SPS, 1 Tiverton St, London SE1 6NT. Phone 020 7367 6570; fax: 020 7367 6589. dominique.willmore@sp-s.co.uk

This is the first Arthur Butterworth CD to be issued since 1998 when ClassicO paired the First Symphony with Ruth Gipps' second. This is also the first all-Butterworth CD ever to be issued. The composer is one of the UK's most masterly, writing potently atmospheric and memorably lyrical music which even now receives hardly any attention. His four orchestral symphonies (1957, 1965, 1979, 1986, 2002) should have been recorded years ago. They are every bit as compelling as the five by Alwyn and the nine by Arnold: dour, gripping, Northern and confident. There is also an Odin symphony for brass which really ought to have been here, if necessary in place of the Handel transcription. Perhaps it is being reserved for a second Butterworth volume with the Caliban scherzo. In any event Odin was written for the Black Dyke folk so we really should hear it from them especially if they are in the sort of superb form in which we hear them in this sequence.

The two Brahms connected works are in one case a highly skilled transcription (the Handel Variations and Fugue) and in the other (the Passacaglia) a brilliant free set of variations on material from the finale of Brahms' Fourth Symphony. No doubt these works were prompted by Butterworth's time as trumpet player with the Scottish National Orchestra and from 1955 to 1962 with Barbirolli in the Hallé. Both works are full of exciting detailing and not a moment of the sort of dullness that you might, in your worst moments, associate with Brahms. Butterworth's and Childs' work here banish fears of congested and curdled textures.

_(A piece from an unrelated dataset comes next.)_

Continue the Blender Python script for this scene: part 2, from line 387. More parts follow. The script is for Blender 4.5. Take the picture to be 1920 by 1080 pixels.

The Three Impressions are grim landscapes rather like the Arnold Cornish Dances shorn of levity. Dark satanic mills glower and spew out smoke. This is a Victorian England of hideous engines and the subjugation of men to the industrial imperative. Alan Bush would have warmed to this music. The music has something of the lamentation of Holst's Egdon Heath and the black energy of Saturn and of Vaughan Williams' Sixth and Seventh Symphonies.

The Sinfonia Concertante is in four movements with the last two linked. It is more symphony, with solo roles for the tenor and the baritone horns, than a concerto. This is once again instinct with disturbing energy and brooding - the voices are from Sibelius's Fourth Symphony and a little from Prokofiev, The tolling bells and menace of the Night Music movement take us again close to Arnold's haunted mine wheelhouses.

Butterworth writes powerful and accessible music full of inventive coups, rippling galvanic energy and rough-hewn drama. Hearing both the Impressions and the Sinfonia makes me lament all the more the absence from this disc of the Odin symphony.

Childs and the band are in award-winning form here with crisp playing, smashing impact and splendid address throughout the range from sopranino to bass.

The helpful and detailed liner notes are by Paul Conway who has done so much to document the history of the symphony in Britain in the Twentieth Century. Doyen did well to commission this piece from him.

A smashingly virtuosic disc with a Brahmsian emphasis in two works neatly offset by a Nordic clarity and volcanic energy in the Sinfonia and Impressions.